Sailing from San Francisco to Seattle

Our spirits were high as we sailed into the night from San Francisco, our friends excited and maybe a little nervous about the journey ahead. 

The start to this leg of the trip wasn’t nearly as idealistic as our experience leaving Santa Barbara.

Within the first hour of leaving the bay, the wind started to build, the waves turned bigger, and the sea state got more confused. Right out the gate, our massive main sail, still fully hoisted, split from leech to luff. We wrestled the sail down a bit, reefing it so the tear wasn’t under any load. After all the commotion, we settled in for an exciting night. We monitored the bigger weather and once again dodged hundreds of crab pot floats as we made our way out to deeper water.

In consequence to a demanding first night, our poor crew were both cripplingly sea sick for their first 24-hours on board. Sorry, fellas.

Some sailors savor the night watch experience, using it as a time to relax, trusting their boat to carry them onwards through the dark. I hope to one day reach that kind of comfort. For me, the darkness lets my mind wander to too many fears of what might be in front of us but not seen.

It was during a night watch, somewhere off the northern California coast that we witnessed a torpedo-like light careening through the water, right towards our boat. Seconds later, another torpedo followed. After a few seconds of panic, we realized we were being escorted by a small pod of dolphins, their movement activating the intense bioluminescence of the water that night. Dolphins are an omen of good luck at sea and signal a sailor’s safe return to land – they were welcome company that night.

As the end of my night shift neared and the sun started to come up over the California coastline, we heard “rummm rum rum rum rummm rum rum.” And no, that wasn’t the sound of anyone breaking into our celebratory bottle of rum first thing in the morning.

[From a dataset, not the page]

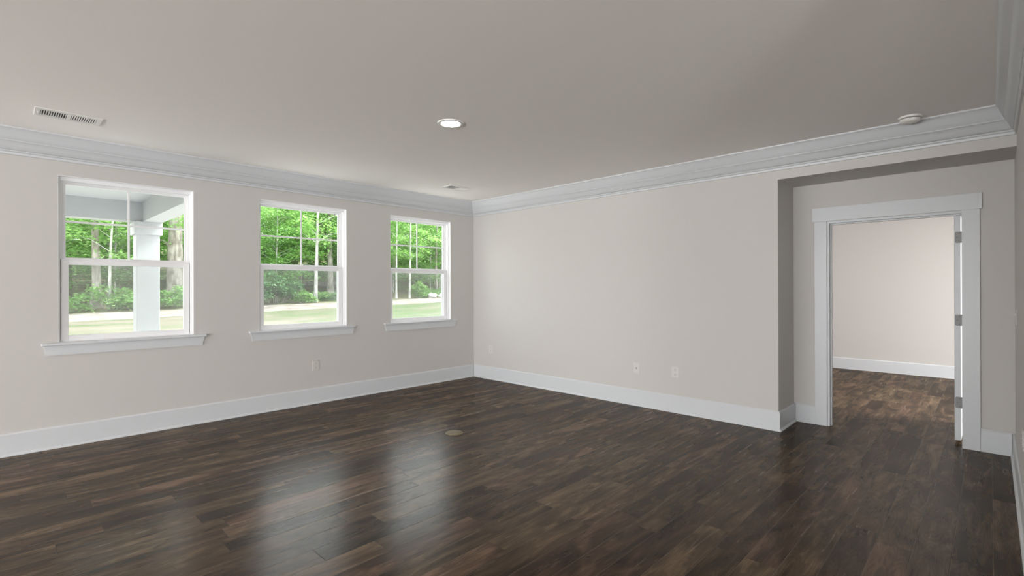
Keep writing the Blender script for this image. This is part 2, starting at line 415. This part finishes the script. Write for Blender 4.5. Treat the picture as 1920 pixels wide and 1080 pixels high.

Our engine started to have uneven RPMs, and within a minute our engine died completely. We bobbed in glassy water, with no breeze to carry us the 20-miles to land. 

A turn of events…

In our preparations before leaving Santa Barbara, we bought eight spare engine fuel filters. We knew we would likely need to change them at least once during our trip. Of all the spare parts we packed, the one item we needed and the one item that didn’t actually make it from the store on to the boat was our extra fuel filters. 

After an hour troubleshooting and coming up with a band-aid solution, we had our engine up and running again, but with the same RPM fluctuations as before. We limped our way toward the nearest bay where we knew we could pick up some filters.

The trouble was, most small towns along the coast close to boaters during the winter. It’s this time of year that bigger swells make crossing the shallow bars into the harbor particularly dangerous.